36e: Hunt est dans le sillage de Watson mais ne trouve pas l'ouverture pour le dépasser.
37e: Stuck prend la neuvième place à Laffite.
40e: Watson et Hunt poursuivent leur bagarre. Le champion du monde attend que le Nord-Irlandais fasse une faute pour le doubler.
42e: Watson et Hunt arrivent sur Schuppan. Watson est gêné par la Surtees et Hunt en profite pour le déborder par l'extérieur à Woodcote. Mais Watson conserve sa ligne et Hunt doit s'incliner pour éviter l'accrochage. Pendant ce temps-là Brambilla rencontre des difficultés et perd quelques places.
43e: Brambilla est victime d'une crevaison. Il entre au stand Surtees pour changer sa roue et repart après avoir perdu quatre places.
44e: Fittipaldi renonce à cause d'une panne de moteur. Il occupait la treizième place.
45e: Les deux leaders poursuivent leur numéro de duettistes. Lauda est troisième à quinze secondes. Puis vient Scheckter, isolé au quatrième rang, en proie à des problèmes de freins. Plus loin, Andretti ne parvient pas à se défaire de Nilsson.
48e: Hunt réalise le meilleur tour en course: 1'19''60'''.
50e: Hunt attaque et passe enfin Watson à Stowe. Le Nord-Irlandais est en fait au ralenti. Comme au GP de France, son système d'alimentation en essence a des ratés. Il revient aux stands.
51e: Les mécaniciens de Brabham tentent de réparer la BT45B. Finalement Watson peut repartir, mais seulement en douzième position.

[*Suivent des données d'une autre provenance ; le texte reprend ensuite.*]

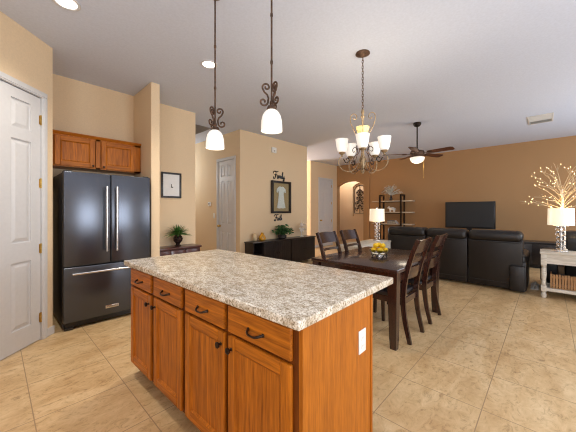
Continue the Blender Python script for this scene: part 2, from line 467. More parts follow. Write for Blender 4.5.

52e: Hunt a désormais course gagnée. Il n'a plus qu'à surveiller sa consommation en essence. Il compte une vingtaine de secondes d'avance sur Lauda. Suivent Scheckter, Andretti, Nilsson, Mass, Stuck, Laffite, Jones et Brambilla.
53e: Nilsson double Andretti.
55e: Nilsson se rapproche de Scheckter dont le rythme n'est pas très élevé.
56e: La Brabham de Watson semble bien fonctionner puisque son pilote réalise le deuxième meilleur tour en course, à trois centièmes du temps de référence signé par Hunt.
59e: Les ennuis d'alimentation reprennent sur la voiture de Watson. Il repasse par le garage et repart de nouveau.
60e: Le moteur de Scheckter ne répond plus. Le Sud-Africain s'arrête dans le bas-côté. Nilsson récupère la troisième place et Stuck entre dans les points.
61e: C'est terminé pour Watson. Il entre à nouveau à son stand et cette fois ne repartira pas.
63e: Explosion du moteur d'Andretti. Le pilote Lotus s'arrête dans l'herbe. Mass récupère la quatrième place et Laffite grimpe dans la zone des points.
65e: Nilsson réalise une superbe fin de course et remonte sur Lauda. Tête-à-queue de Lunger, qui parvient tout de même à repartir malgré un moteur cafouillant.
66e: Seulement trois secondes séparent Lauda et Nilsson.
68ème et dernier tour: James Hunt triomphe devant son public et remporte le Grand Prix de Grande-Bretagne. Il prend ainsi sa revanche sur la disqualification de l'année précédente. Lauda est parvenu à résister à Nilsson et prend la deuxième place. Nilsson échoue donc au troisième rang mais a encore prouvé tout son talent. Mass récupère une solide quatrième place. Il devance Stuck et Laffite. Jones est septième puis viennent Brambilla, Jarier, Nève, Villeneuve, Schuppan, Lunger, Andretti (tout de même classé) et Reutemann, dernier à six tours.
Après la course
La foule envahit la piste pour célébrer son héros James Hunt. Le pilote anglais est ravi: il est désormais persuadé qu'il peut encore convoiter le titre mondial.
A ses côtés sur le podium, l'« Ordinateur » Niki Lauda fait ses comptes. Avec 39 points, il possède désormais sept longueurs d'avance au classement sur Scheckter et Andretti, qui ont tous les deux abandonné. Reutemann est relégué à onze points de son équipier. Quant à Hunt, ses dix-sept points de retard sont un handicap semble-t-il trop lourd pour espérer conserver la couronne mondiale.
Au classement des constructeurs, Ferrari creuse l'écart avec Lotus, tandis que McLaren prend la troisième place à Wolf.